## AIM
Identify the lines holding "pixels" and copy them.
..............................
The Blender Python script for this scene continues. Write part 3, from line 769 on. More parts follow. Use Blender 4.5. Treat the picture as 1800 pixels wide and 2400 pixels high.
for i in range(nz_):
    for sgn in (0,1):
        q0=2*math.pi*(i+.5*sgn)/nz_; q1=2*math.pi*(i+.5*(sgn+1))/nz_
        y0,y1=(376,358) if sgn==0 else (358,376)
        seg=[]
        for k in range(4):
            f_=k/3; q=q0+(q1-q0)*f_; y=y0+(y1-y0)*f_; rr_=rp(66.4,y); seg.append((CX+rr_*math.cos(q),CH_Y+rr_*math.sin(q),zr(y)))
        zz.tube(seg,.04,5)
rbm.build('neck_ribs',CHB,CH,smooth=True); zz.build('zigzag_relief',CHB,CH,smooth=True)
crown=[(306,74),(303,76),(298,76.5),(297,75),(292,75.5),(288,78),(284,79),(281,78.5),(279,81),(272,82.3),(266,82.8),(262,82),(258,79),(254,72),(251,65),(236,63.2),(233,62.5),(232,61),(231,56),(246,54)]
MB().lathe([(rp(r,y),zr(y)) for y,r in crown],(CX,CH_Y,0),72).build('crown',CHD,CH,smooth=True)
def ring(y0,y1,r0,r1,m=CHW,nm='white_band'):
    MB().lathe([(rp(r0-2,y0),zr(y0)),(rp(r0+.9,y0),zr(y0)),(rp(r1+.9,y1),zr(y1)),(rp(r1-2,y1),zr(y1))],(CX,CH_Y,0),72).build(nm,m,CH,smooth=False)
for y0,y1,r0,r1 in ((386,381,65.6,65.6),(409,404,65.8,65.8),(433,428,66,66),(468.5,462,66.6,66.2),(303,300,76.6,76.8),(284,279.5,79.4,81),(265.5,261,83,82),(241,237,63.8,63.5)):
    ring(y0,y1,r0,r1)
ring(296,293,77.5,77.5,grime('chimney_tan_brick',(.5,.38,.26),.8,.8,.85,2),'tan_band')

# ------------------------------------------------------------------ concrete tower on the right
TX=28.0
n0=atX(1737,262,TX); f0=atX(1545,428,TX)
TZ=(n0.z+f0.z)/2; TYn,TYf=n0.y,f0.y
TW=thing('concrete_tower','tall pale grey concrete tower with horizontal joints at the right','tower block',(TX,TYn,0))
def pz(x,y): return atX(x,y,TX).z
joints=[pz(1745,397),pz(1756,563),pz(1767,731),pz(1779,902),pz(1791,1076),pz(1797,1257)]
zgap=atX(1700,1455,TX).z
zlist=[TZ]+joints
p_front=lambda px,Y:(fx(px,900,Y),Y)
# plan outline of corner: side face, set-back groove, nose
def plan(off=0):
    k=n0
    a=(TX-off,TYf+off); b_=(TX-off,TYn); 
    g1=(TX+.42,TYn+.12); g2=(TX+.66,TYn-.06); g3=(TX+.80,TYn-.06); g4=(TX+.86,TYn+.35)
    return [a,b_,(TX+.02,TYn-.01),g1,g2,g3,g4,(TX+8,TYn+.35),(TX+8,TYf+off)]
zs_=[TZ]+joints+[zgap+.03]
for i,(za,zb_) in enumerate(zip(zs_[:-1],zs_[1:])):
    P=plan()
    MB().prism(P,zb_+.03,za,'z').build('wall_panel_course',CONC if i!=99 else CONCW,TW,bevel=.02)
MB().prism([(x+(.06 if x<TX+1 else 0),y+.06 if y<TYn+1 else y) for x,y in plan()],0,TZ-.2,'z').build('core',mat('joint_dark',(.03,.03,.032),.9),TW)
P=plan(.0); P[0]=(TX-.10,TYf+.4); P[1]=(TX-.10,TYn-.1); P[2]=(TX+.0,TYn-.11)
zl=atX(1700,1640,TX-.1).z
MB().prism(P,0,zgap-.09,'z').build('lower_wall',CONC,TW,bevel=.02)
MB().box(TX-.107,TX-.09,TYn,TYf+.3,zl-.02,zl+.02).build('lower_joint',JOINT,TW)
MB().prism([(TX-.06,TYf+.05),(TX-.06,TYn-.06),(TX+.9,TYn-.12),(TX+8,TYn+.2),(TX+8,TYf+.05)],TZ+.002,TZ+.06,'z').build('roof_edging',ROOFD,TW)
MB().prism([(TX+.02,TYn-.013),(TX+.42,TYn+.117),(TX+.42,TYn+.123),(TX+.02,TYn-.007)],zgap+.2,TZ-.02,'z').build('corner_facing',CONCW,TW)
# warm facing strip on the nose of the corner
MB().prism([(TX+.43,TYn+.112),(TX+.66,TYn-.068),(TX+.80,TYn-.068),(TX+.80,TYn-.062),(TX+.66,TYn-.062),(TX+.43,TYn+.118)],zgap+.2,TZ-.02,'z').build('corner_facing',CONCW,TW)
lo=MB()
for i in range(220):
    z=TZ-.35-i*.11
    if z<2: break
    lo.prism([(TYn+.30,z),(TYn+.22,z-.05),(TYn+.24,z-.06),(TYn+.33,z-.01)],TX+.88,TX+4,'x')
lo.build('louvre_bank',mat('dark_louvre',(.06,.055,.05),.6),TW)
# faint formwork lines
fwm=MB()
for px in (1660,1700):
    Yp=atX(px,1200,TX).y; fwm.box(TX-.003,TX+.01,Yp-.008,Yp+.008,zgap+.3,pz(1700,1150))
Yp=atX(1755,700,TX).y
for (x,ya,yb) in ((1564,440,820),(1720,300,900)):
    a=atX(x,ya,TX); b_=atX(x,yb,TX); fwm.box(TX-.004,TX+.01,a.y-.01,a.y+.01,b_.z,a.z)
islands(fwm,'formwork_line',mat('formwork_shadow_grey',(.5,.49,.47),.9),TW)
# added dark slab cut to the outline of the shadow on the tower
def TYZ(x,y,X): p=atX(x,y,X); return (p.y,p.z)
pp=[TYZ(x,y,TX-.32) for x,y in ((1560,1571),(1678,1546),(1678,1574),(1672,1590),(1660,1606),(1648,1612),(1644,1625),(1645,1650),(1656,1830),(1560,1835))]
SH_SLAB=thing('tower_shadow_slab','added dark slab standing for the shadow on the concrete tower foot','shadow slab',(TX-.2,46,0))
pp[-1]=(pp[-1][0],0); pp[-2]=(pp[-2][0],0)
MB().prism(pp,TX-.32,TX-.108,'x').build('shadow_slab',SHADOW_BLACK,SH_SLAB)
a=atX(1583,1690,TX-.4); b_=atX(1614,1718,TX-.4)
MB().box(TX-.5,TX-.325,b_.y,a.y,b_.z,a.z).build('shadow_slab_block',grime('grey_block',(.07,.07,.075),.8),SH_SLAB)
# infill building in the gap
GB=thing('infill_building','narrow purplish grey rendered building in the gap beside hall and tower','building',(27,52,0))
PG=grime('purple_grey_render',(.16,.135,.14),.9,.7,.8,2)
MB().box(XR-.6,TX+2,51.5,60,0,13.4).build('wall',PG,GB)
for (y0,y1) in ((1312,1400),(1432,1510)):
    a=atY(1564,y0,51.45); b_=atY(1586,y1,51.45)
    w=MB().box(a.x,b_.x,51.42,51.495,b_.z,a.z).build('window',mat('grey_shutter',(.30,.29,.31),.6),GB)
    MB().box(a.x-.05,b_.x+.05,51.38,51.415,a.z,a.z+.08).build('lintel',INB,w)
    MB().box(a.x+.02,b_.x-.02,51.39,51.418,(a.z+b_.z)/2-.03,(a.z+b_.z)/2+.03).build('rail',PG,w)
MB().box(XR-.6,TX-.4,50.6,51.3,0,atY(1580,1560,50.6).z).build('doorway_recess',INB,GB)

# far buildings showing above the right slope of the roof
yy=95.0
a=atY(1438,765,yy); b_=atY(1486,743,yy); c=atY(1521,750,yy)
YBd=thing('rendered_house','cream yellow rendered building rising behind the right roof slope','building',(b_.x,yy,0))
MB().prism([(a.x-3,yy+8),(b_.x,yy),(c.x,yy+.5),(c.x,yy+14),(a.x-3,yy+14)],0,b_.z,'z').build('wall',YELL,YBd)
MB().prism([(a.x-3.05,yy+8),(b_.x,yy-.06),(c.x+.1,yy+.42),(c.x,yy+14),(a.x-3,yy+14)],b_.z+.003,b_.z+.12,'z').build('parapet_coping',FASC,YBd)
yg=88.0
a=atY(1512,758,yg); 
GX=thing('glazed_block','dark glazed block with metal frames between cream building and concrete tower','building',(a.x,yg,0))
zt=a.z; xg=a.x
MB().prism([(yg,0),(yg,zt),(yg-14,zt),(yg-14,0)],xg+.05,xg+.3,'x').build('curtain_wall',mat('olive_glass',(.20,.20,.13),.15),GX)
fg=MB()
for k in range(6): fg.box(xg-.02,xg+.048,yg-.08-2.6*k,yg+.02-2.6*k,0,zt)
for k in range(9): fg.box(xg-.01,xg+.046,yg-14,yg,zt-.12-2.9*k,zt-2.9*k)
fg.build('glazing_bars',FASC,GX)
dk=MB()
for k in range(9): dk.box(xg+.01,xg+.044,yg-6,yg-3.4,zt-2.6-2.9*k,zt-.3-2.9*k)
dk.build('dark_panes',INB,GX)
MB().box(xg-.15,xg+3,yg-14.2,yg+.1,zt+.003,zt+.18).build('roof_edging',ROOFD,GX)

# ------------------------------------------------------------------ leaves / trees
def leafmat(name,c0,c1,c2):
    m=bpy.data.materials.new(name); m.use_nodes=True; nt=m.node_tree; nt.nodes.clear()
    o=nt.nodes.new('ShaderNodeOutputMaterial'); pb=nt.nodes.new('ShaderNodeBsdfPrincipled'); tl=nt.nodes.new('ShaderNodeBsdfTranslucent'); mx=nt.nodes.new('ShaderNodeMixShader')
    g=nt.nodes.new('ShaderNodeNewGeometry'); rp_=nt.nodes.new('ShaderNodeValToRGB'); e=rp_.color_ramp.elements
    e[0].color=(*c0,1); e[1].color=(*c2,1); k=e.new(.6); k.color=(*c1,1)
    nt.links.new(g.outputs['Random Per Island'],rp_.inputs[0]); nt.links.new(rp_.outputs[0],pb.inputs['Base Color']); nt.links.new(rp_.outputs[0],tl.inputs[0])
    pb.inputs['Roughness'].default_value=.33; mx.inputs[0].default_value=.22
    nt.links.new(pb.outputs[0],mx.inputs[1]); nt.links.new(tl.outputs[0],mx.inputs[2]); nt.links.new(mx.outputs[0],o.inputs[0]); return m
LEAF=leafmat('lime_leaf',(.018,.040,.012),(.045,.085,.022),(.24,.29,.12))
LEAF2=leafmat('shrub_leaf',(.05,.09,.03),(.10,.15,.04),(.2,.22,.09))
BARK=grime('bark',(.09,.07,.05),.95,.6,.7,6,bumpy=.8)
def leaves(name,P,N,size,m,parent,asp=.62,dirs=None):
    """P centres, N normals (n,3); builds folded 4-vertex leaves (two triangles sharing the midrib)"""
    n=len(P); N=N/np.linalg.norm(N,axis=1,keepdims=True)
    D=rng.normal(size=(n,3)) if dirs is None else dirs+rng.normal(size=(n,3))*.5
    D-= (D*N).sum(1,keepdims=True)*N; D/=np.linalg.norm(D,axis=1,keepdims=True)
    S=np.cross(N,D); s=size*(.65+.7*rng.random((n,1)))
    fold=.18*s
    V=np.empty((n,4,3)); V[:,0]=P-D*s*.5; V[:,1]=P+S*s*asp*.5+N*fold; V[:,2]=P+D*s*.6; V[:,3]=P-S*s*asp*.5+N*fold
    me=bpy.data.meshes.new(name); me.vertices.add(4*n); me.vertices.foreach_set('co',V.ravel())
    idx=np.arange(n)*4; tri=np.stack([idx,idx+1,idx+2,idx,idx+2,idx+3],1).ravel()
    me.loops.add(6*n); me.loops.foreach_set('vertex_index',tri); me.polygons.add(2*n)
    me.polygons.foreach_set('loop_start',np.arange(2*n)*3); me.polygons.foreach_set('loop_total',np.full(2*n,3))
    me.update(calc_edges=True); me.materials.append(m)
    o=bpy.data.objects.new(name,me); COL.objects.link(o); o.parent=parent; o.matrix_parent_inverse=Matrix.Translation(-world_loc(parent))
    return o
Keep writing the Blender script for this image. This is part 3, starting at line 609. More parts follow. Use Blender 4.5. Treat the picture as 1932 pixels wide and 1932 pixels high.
..............................
## OUTPUT FOR THIS EXERCISE
The Blender Python script for this scene continues. Write part 3, from line 769 on. More parts follow. Use Blender 4.5. Treat the picture as 1800 pixels wide and 2400 pixels high.
Keep writing the Blender script for this image. This is part 3, starting at line 609. More parts follow. Use Blender 4.5. Treat the picture as 1932 pixels wide and 1932 pixels high.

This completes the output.